Chemistry and material science researchers at Colorado State University have developed a new class of recyclable polymers that could replace common single-use plastics with a large environmental footprint like grocery bags.

The work—described in a new edition of Science—was led by Chemistry Professor Garret Miyake in partnership with the National Renewable Energy Laboratory. In the paper the team describes an approach to create a series of polymers that display a diverse range of sought-after properties, are highly recyclable and can be made with just two simple building blocks.

Postdoctoral Fellow Yucheng Zhao is the co-first author on the new paper. He said that polyolefins are popular for current plastic needs because of material properties that make them easy to shape and durable, but also make them hard to recycle after use.

To address that gap, the team developed an approach to make chemically recyclable polyolefin-like materials from two “hard” and “soft” building blocks. Those new synthesized polymers remain suitable for a wide number of uses based on their mechanical properties like flexibility and strength. Additionally, the materials can be recycled without separation, which is currently a major challenge in recycling mixed plastics.

They also feature other sought-after traits, like a high melting temperature and low gas transition temperature, and can be deconstructed back into the basic blocks again for recycling, said Zhao.

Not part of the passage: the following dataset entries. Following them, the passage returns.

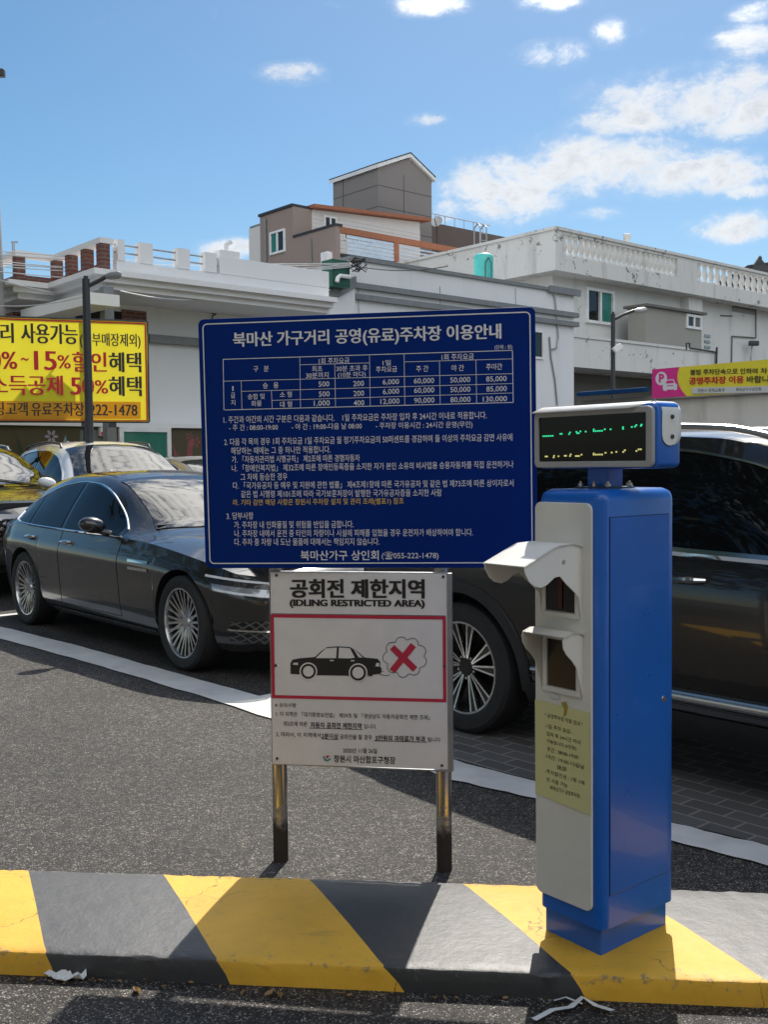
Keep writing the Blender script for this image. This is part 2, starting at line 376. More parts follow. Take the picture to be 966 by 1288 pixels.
paint_mat('kerb_black', (.026, .027, .030), under=(.13, .13, .13), wear=.6, rough=.50, edge=.85, crack=True, spec=1.0)
paint_mat('road_white', (.70, .69, .66), under=(.12, .12, .12), wear=.6, rough=.6, wscale=12, speck=.8)
brick_mat('paver', (.105, .098, .092), (.155, .145, .135), (.30, .28, .25), .21, .105, R(-49), ms=.006, horiz=True)
brick_mat('red_brick', (.16, .055, .042), (.22, .075, .055), (.20, .16, .14), .22, .075, R(41), ms=.012)
wall_mat('white_wall', (.74, .75, .76), dirt=.10)
wall_mat('white_clean', (.80, .80, .80), dirt=.06)
wall_mat('old_white', (.70, .69, .66), dirt=.62, chip=.12)
wall_mat('old_white_plain', (.68, .675, .65), dirt=.34, chip=.04)
wall_mat('old_dark', (.20, .195, .18), dirt=.5, chip=.1)
wall_mat('brown_wall', (.31, .245, .215), dirt=.18)
wall_mat('taupe_panel', (.245, .225, .215), dirt=.12)
wall_mat('dark_parapet', (.13, .105, .095), dirt=.25)
wall_mat('siding', (.66, .65, .63), dirt=.08)
wall_mat('shed_wall', (.33, .32, .285), dirt=.22)
wall_mat('shed_dark', (.16, .155, .14), dirt=.3)
wall_mat('mural_wall', (.095, .082, .050), dirt=.35, streak=(.045, .04, .03))
wall_mat('concrete', (.36, .355, .345), dirt=.25)
wall_mat('mottled', (.42, .41, .385), dirt=.75, streak=(.10, .095, .085), chip=.22)
mat('orange_trim', (.33, .125, .06), .6); mat('grey_trim', (.20, .21, .215), .55); mat('pvc_white', (.78, .78, .77), .35)
mat('dark_trim', (.03, .03, .032), .5); mat('dark_metal', (.045, .048, .052), .45, metal=.3); mat('steel', (.50, .49, .46), .26, metal=1.0, vary=.2, vscale=14)
mat('galv', (.40, .41, .42), .42, metal=.9, vary=.2); mat('louver', (.80, .81, .82), .22, metal=.55)
mat('glass_dark', (.012, .014, .016), .04, vary=0, spec=.6); mat('glass_green', (.02, .17, .125), .08, vary=.1, spec=.6); mat('teal_curtain', (.03, .19, .15), .35)
mat('green_box', (.012, .085, .055), .5); mat('tank_teal', (.10, .62, .55), .35); mat('blue_awning', (.008, .045, .13), .9, spec=.1)
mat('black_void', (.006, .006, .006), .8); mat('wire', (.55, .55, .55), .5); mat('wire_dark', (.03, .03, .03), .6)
mat('tile_dark', (.035, .035, .038), .6, bump=.6, bscale=12); mat('dish', (.5, .5, .5), .5)
# signs
mat('board_blue', (.0008, .022, .17), .55, vary=.05, vscale=3, spec=.10); mat('print_white', (.74, .74, .76), .5, vary=0); mat('print_yellow', (.75, .52, .08), .5, vary=0)
mat('sheet_white', (.72, .69, .66), .35, vary=.05, vscale=9); mat('print_black', (.018, .016, .014), .5, vary=0); mat('print_red', (.50, .022, .055), .45, vary=0)
mat('print_teal', (.02, .25, .24), .5, vary=0); mat('print_blue', (.02, .10, .42), .5, vary=0); mat('strip_orange', (.72, .33, .05), .6, vary=.04)
mat('print_banner_red', (.55, .012, .02), .6, vary=0); mat('pink', (.72, .03, .26), .5, vary=.04); mat('banner_yellow', (.82, .70, .04), .55, vary=.04); mat('print_grey', (.62, .64, .62), .5, vary=0)
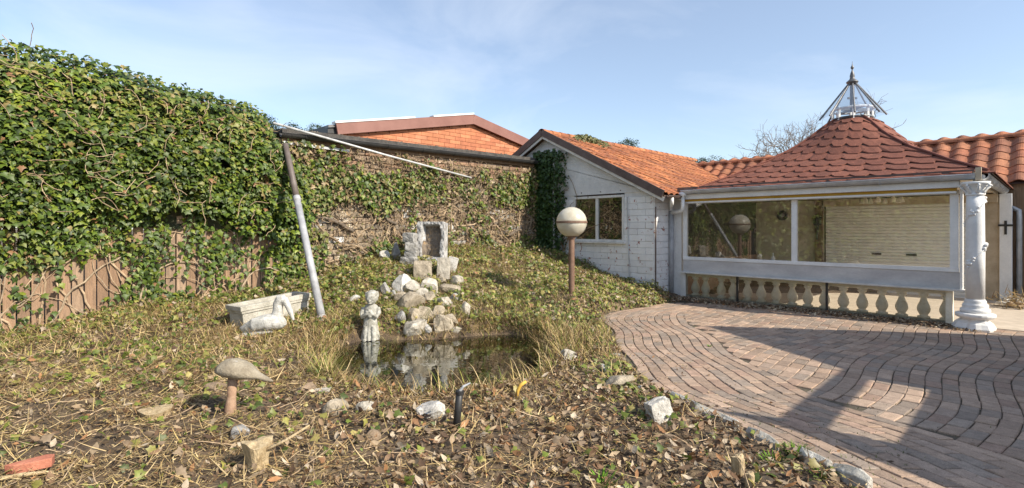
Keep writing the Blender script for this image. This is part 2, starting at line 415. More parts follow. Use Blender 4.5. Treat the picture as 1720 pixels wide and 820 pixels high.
def cp(px, py, z):
    d = (CAMH - z) * FPX / (py - HY)
    return ((px - CX) / FPX * d, d, z)
def cd(px, py, d):
    return ((px - CX) / FPX * d, d, CAMH - (py - HY) * d / FPX)
CTRL = [cp(-150, 820, 0), cp(0, 820, 0), cp(400, 820, 0), cp(860, 820, 0), cp(1250, 820, 0.0), cp(0, 700, 0.02), cp(200, 700, 0), cp(400, 700, 0),
        cp(1000, 740, 0.02), cp(1200, 730, .02), cp(1100, 690, .03), cp(-200, 640, .05), cp(0, 600, .06), cp(200, 610, .06), cp(400, 620, .03),
        cd(100, 545, 7.45), cd(300, 505, 8.5), cd(450, 487, 9.4), cd(500, 470, 9.87), cd(600, 440, 10.7), cd(722, 415, 11.95), cd(800, 414, 12.9), cd(880, 418, 14),
        cd(965, 430, 13.7), cd(1023, 466, 12.5), cd(1098, 484, 11.82), cd(1125, 491, 12.3), (4.0, 12.05, 0.0),
        cp(410, 562, .10), cp(530, 537, .19), cp(520, 600, .03), cp(560, 590, 0.02), cp(600, 572, .02), cp(690, 569, .02), cp(770, 564, .02), cp(850, 557, .03), cp(910, 570, .03),
        cp(935, 600, .02), cp(905, 650, .0), cp(800, 668, 0), cp(650, 668, 0), cp(550, 655, .01), cp(960, 497, .35), cd(722, 447, 10.4), cd(700, 500, 9.0),
        cd(600, 500, 9.0), cd(550, 530, 8.5), cd(850, 460, 11.3), cd(850, 500, 9.8), cd(1000, 500, 10.3), cp(1005, 532, .02), cp(1060, 512, .05), cd(1050, 490, 11.3),
        cp(960, 540, .06), cp(1040, 600, .03), cp(1060, 640, .03), cp(1020, 570, .03), cd(200, 520, 7.9), (-7.5, 6.6, .1), (-6, 3, 0), (-3, 1, 0), (2, 1, 0), (3.3, 11.0, .03), (2.6, 10.75, .06)]
CTRL = np.array(CTRL)
def _tps(r2):
    return np.where(r2 > 1e-9, r2 * np.log(r2 + 1e-12), 0.0)
_n = len(CTRL)
_d2 = ((CTRL[:, None, :2] - CTRL[None, :, :2]) ** 2).sum(-1)
_A = np.zeros((_n + 3, _n + 3)); _A[:_n, :_n] = _tps(_d2) + np.eye(_n) * .02
_A[:_n, _n] = 1; _A[:_n, _n + 1:] = CTRL[:, :2]; _A[_n:, :_n] = _A[:_n, _n:].T
_w = np.linalg.solve(_A, np.concatenate([CTRL[:, 2], np.zeros(3)]))
def rbf(x, y):
    x = np.asarray(x, float).ravel(); y = np.asarray(y, float).ravel()
    o = np.empty(len(x))
    for i in range(0, len(x), 20000):
        xx, yy = x[i:i + 20000], y[i:i + 20000]
        r2 = (xx[:, None] - CTRL[None, :, 0]) ** 2 + (yy[:, None] - CTRL[None, :, 1]) ** 2
        o[i:i + 20000] = _tps(r2) @ _w[:_n] + _w[_n] + _w[_n + 1] * xx + _w[_n + 2] * yy
    return o

POND = np.array([(548, 602), (565, 580), (600, 571), (650, 570), (690, 570), (740, 568), (800, 563), (860, 560), (900, 568), (925, 590), (918, 620), (890, 645), (840, 660), (780, 668), (700, 668), (630, 662), (580, 650), (552, 630)], float)
WATER_Z = -0.09
_pd = (CAMH - WATER_Z) * FPX / (POND[:, 1] - HY)
PONDW = np.stack([(POND[:, 0] - CX) / FPX * _pd, _pd], 1)
def pond_sd(x, y):      # signed distance, negative inside
    x = np.asarray(x, float).ravel(); y = np.asarray(y, float).ravel()
    best = np.full(len(x), 1e9); ins = np.zeros(len(x), bool)
    for i in range(len(PONDW)):
        a = PONDW[i]; b = PONDW[(i + 1) % len(PONDW)]; e = b - a
        t = np.clip(((x - a[0]) * e[0] + (y - a[1]) * e[1]) / (e @ e), 0, 1)
        best = np.minimum(best, np.hypot(x - a[0] - t * e[0], y - a[1] - t * e[1]))
        cond = (a[1] > y) != (b[1] > y)
        with np.errstate(divide='ignore', invalid='ignore'):
            xi = a[0] + (y - a[1]) / (b[1] - a[1] + 1e-12) * e[0]
        ins ^= cond & (x < xi)
    return np.where(ins, -best, best)

def ground_h(x, y, paved=True):
    x = np.asarray(x, float).ravel(); y = np.asarray(y, float).ravel()
    h = rbf(np.clip(x, -9, 4.2), np.clip(y, 1.0, 14.6))
    h = np.clip(h, -.03, 1.35)
    h = h + .022 * np.sin(x * 5.3 + 1.2 * np.sin(y * 3.1)) * np.sin(y * 4.7) + .013 * np.sin(x * 14 + y * 5 + 2 * np.sin(y * 2.3)) * np.sin(y * 12 - x * 3) + .007 * np.sin(x * 31 + 2 * np.sin(y * 9)) * np.sin(y * 27 + 2 * np.sin(x * 7))
    far = np.clip((np.hypot(x, y - 7) - 10) / 6, 0, 1)
    h = h * (1 - far)
    sdp = pond_sd(x, y)
    k = np.clip(-sdp / .45, 0, 1)
    h = np.where(sdp < .12, h - .10 * np.clip((.12 - sdp) / .12, 0, 1) - .42 * k, h)
    if paved:
        e = x - xe(y)
        h = np.where(e > -.12, h * np.clip(-e / .12, 0, 1) + (-.09) * np.clip((e + .05) / .10, 0, 1), h)
    return h

def G(px, py, dmin=2.4):     # point of the ground seen at photo pixel
    d = np.arange(dmin, 16, .01)
    x = (px - CX) / FPX * d; z = CAMH - (py - HY) / FPX * d
    h = np.maximum(ground_h(x, d), np.where(x > xe(d), 0.0, -9))
    i = np.argmax(z <= h)
    if not (z <= h).any(): i = len(d) - 1
    return V3(x[i], d[i], h[i])
def m_per_px(p):
    return p[1] / FPX
# ------------------------------------------------------------------ ground
def axis(lo, hi, step, far, n=14):
    core = np.arange(lo, hi + 1e-6, step)
    g = np.geomspace(.3, 1, n) ** 4.2
    g = (g - g[0]) / (1 - g[0])
    return np.concatenate([(lo - far * g[1:])[::-1], core, hi + far * g[1:]])
gx = axis(-9.5, 6.5, .055, 900); gy = axis(.6, 15.2, .055, 900)
X, Y = np.meshgrid(gx, gy)
H = ground_h(X, Y)
nx, ny = len(gx), len(gy)
idx = np.arange(nx * ny).reshape(ny, nx)
F = np.stack([idx[:-1, :-1], idx[:-1, 1:], idx[1:, 1:], idx[1:, :-1]], -1).reshape(-1, 4)
ground = mk('ground', np.stack([X.ravel(), Y.ravel(), H], 1), F, M['soil'], smooth=True, kind='structure', base=False)
tag(ground, 'dark garden soil rising to a low mound before the ivied wall')

# water: one sheet over the pond bed
bm = bmesh.new()
cx0 = PONDW.mean(0)
vs = [bm.verts.new((cx0[0] + (p[0] - cx0[0]) * 1.1, cx0[1] + (p[1] - cx0[1]) * 1.1, WATER_Z)) for p in PONDW]
bm.faces.new(vs); bm.normal_update()
me = bpy.data.meshes.new('pond_water'); bm.to_mesh(me); bm.free(); me.materials.append(M['water'])
if me.polygons[0].normal.z < 0: me.flip_normals()
wat = bpy.data.objects.new('pond_water', me); COL.objects.link(wat)
tag(wat, 'still dark green pond water reflecting rocks and statue', kind='structure')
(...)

Emma Rettner is a Ph.D. student in the Materials Science and Engineering Graduate Program and was also a co-first author on the paper. She said this is the kind of work she had hoped to be a part of when she came to CSU, based on the university’s reputation around sustainability research.

“We use polyolefin plastics every day, but we still have a lot of unanswered questions about what to do with them when we are done,” she said. “Our method makes a potential replacement class of polymers much more accessible for study and potential use. It opens a new area of materials to explore that could eventually address key sustainability and recycling issues around plastics.”

Katherine Harry also served as an author on the paper and is working on her Ph.D. in the Department of Chemistry.

“The best part of this work was realizing so many new areas to study branching from our initial efforts,” she said. “One of the most exciting directions that I hope to pursue next is discovering new catalysts which have even lesser environmental impacts than the ones we already know to work now.”